> **Recorded information**:
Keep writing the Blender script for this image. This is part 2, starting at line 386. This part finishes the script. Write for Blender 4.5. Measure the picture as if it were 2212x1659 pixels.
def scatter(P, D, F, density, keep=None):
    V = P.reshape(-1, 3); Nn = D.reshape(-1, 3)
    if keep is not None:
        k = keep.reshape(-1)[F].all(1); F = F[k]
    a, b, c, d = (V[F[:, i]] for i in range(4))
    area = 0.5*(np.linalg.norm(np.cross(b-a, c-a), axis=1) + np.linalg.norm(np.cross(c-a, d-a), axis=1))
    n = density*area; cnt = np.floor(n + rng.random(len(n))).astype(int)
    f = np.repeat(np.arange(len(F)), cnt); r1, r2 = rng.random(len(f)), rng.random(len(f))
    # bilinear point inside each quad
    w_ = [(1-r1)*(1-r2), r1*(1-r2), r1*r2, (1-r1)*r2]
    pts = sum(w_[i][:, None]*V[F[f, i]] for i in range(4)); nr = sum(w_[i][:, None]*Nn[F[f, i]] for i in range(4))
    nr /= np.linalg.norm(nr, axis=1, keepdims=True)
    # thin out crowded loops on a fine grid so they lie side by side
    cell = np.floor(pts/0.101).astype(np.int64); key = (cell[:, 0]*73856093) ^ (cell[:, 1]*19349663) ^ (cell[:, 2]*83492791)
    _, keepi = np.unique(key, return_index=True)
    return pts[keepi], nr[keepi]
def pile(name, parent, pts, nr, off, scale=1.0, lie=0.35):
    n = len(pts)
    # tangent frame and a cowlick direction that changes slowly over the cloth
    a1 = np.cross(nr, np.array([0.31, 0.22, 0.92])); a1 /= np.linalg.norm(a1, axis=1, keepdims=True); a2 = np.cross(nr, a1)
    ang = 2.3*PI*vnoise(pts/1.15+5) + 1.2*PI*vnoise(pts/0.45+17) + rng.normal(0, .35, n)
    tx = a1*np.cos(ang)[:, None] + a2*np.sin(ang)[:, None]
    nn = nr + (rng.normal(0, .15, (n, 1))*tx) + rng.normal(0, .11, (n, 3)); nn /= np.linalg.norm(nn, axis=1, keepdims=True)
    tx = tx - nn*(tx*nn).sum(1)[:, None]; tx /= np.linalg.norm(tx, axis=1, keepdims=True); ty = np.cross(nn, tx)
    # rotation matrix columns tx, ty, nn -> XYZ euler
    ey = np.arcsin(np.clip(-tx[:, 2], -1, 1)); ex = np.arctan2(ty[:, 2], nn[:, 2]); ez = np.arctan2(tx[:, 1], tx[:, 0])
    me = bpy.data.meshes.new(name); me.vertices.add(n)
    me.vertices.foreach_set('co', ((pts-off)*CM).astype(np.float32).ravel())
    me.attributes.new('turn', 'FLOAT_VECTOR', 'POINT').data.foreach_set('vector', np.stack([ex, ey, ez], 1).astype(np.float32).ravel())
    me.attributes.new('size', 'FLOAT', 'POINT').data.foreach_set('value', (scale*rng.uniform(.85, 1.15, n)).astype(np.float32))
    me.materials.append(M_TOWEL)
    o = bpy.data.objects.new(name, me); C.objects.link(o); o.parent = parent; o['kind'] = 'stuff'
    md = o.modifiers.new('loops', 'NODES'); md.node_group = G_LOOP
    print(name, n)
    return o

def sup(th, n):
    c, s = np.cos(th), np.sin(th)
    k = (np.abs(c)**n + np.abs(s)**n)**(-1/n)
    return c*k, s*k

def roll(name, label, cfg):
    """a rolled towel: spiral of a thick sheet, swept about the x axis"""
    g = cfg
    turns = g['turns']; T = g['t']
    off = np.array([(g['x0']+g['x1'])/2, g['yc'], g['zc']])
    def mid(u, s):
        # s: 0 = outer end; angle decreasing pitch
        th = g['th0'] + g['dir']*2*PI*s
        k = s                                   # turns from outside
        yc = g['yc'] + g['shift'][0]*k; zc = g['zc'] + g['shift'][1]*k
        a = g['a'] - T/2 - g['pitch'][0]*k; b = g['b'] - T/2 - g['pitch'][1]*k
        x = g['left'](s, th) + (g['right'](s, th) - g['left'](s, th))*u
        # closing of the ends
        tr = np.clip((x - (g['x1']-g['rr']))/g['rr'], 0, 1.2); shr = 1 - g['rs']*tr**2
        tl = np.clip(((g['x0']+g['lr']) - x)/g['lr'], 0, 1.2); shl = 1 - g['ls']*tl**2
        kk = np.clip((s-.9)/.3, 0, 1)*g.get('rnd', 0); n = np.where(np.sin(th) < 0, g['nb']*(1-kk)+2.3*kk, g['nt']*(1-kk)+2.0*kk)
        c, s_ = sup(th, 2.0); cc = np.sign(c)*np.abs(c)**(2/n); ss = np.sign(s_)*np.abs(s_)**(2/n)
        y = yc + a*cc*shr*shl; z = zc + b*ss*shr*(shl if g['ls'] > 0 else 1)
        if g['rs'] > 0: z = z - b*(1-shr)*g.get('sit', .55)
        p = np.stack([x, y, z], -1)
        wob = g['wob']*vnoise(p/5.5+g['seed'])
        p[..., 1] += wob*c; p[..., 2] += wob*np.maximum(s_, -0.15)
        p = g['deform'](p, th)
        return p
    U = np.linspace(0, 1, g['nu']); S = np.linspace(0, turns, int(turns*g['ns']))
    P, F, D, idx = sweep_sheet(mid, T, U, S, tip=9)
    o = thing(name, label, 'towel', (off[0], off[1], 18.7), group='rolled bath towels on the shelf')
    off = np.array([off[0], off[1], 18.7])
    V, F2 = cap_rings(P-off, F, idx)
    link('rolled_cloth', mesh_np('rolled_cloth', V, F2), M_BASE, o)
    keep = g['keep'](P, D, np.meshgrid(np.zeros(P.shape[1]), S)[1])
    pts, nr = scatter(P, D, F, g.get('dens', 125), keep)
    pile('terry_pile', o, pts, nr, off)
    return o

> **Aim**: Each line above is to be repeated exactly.

> **Exercise output**:
Keep writing the Blender script for this image. This is part 2, starting at line 386. This part finishes the script. Write for Blender 4.5. Measure the picture as if it were 2212x1659 pixels.
def scatter(P, D, F, density, keep=None):
    V = P.reshape(-1, 3); Nn = D.reshape(-1, 3)
    if keep is not None:
        k = keep.reshape(-1)[F].all(1); F = F[k]
    a, b, c, d = (V[F[:, i]] for i in range(4))
    area = 0.5*(np.linalg.norm(np.cross(b-a, c-a), axis=1) + np.linalg.norm(np.cross(c-a, d-a), axis=1))
    n = density*area; cnt = np.floor(n + rng.random(len(n))).astype(int)
    f = np.repeat(np.arange(len(F)), cnt); r1, r2 = rng.random(len(f)), rng.random(len(f))
    # bilinear point inside each quad
    w_ = [(1-r1)*(1-r2), r1*(1-r2), r1*r2, (1-r1)*r2]
    pts = sum(w_[i][:, None]*V[F[f, i]] for i in range(4)); nr = sum(w_[i][:, None]*Nn[F[f, i]] for i in range(4))
    nr /= np.linalg.norm(nr, axis=1, keepdims=True)
    # thin out crowded loops on a fine grid so they lie side by side
    cell = np.floor(pts/0.101).astype(np.int64); key = (cell[:, 0]*73856093) ^ (cell[:, 1]*19349663) ^ (cell[:, 2]*83492791)
    _, keepi = np.unique(key, return_index=True)
    return pts[keepi], nr[keepi]
def pile(name, parent, pts, nr, off, scale=1.0, lie=0.35):
    n = len(pts)
    # tangent frame and a cowlick direction that changes slowly over the cloth
    a1 = np.cross(nr, np.array([0.31, 0.22, 0.92])); a1 /= np.linalg.norm(a1, axis=1, keepdims=True); a2 = np.cross(nr, a1)
    ang = 2.3*PI*vnoise(pts/1.15+5) + 1.2*PI*vnoise(pts/0.45+17) + rng.normal(0, .35, n)
    tx = a1*np.cos(ang)[:, None] + a2*np.sin(ang)[:, None]
    nn = nr + (rng.normal(0, .15, (n, 1))*tx) + rng.normal(0, .11, (n, 3)); nn /= np.linalg.norm(nn, axis=1, keepdims=True)
    tx = tx - nn*(tx*nn).sum(1)[:, None]; tx /= np.linalg.norm(tx, axis=1, keepdims=True); ty = np.cross(nn, tx)
    # rotation matrix columns tx, ty, nn -> XYZ euler
    ey = np.arcsin(np.clip(-tx[:, 2], -1, 1)); ex = np.arctan2(ty[:, 2], nn[:, 2]); ez = np.arctan2(tx[:, 1], tx[:, 0])
    me = bpy.data.meshes.new(name); me.vertices.add(n)
    me.vertices.foreach_set('co', ((pts-off)*CM).astype(np.float32).ravel())
    me.attributes.new('turn', 'FLOAT_VECTOR', 'POINT').data.foreach_set('vector', np.stack([ex, ey, ez], 1).astype(np.float32).ravel())
    me.attributes.new('size', 'FLOAT', 'POINT').data.foreach_set('value', (scale*rng.uniform(.85, 1.15, n)).astype(np.float32))
    me.materials.append(M_TOWEL)
    o = bpy.data.objects.new(name, me); C.objects.link(o); o.parent = parent; o['kind'] = 'stuff'
    md = o.modifiers.new('loops', 'NODES'); md.node_group = G_LOOP
    print(name, n)
    return o

def sup(th, n):
    c, s = np.cos(th), np.sin(th)
    k = (np.abs(c)**n + np.abs(s)**n)**(-1/n)
    return c*k, s*k

def roll(name, label, cfg):
    """a rolled towel: spiral of a thick sheet, swept about the x axis"""
    g = cfg
    turns = g['turns']; T = g['t']
    off = np.array([(g['x0']+g['x1'])/2, g['yc'], g['zc']])
    def mid(u, s):
        # s: 0 = outer end; angle decreasing pitch
        th = g['th0'] + g['dir']*2*PI*s
        k = s                                   # turns from outside
        yc = g['yc'] + g['shift'][0]*k; zc = g['zc'] + g['shift'][1]*k
        a = g['a'] - T/2 - g['pitch'][0]*k; b = g['b'] - T/2 - g['pitch'][1]*k
        x = g['left'](s, th) + (g['right'](s, th) - g['left'](s, th))*u
        # closing of the ends
        tr = np.clip((x - (g['x1']-g['rr']))/g['rr'], 0, 1.2); shr = 1 - g['rs']*tr**2
        tl = np.clip(((g['x0']+g['lr']) - x)/g['lr'], 0, 1.2); shl = 1 - g['ls']*tl**2
        kk = np.clip((s-.9)/.3, 0, 1)*g.get('rnd', 0); n = np.where(np.sin(th) < 0, g['nb']*(1-kk)+2.3*kk, g['nt']*(1-kk)+2.0*kk)
        c, s_ = sup(th, 2.0); cc = np.sign(c)*np.abs(c)**(2/n); ss = np.sign(s_)*np.abs(s_)**(2/n)
        y = yc + a*cc*shr*shl; z = zc + b*ss*shr*(shl if g['ls'] > 0 else 1)
        if g['rs'] > 0: z = z - b*(1-shr)*g.get('sit', .55)
        p = np.stack([x, y, z], -1)
        wob = g['wob']*vnoise(p/5.5+g['seed'])
        p[..., 1] += wob*c; p[..., 2] += wob*np.maximum(s_, -0.15)
        p = g['deform'](p, th)
        return p
    U = np.linspace(0, 1, g['nu']); S = np.linspace(0, turns, int(turns*g['ns']))
    P, F, D, idx = sweep_sheet(mid, T, U, S, tip=9)
    o = thing(name, label, 'towel', (off[0], off[1], 18.7), group='rolled bath towels on the shelf')
    off = np.array([off[0], off[1], 18.7])
    V, F2 = cap_rings(P-off, F, idx)
    link('rolled_cloth', mesh_np('rolled_cloth', V, F2), M_BASE, o)
    keep = g['keep'](P, D, np.meshgrid(np.zeros(P.shape[1]), S)[1])
    pts, nr = scatter(P, D, F, g.get('dens', 125), keep)
    pile('terry_pile', o, pts, nr, off)
    return o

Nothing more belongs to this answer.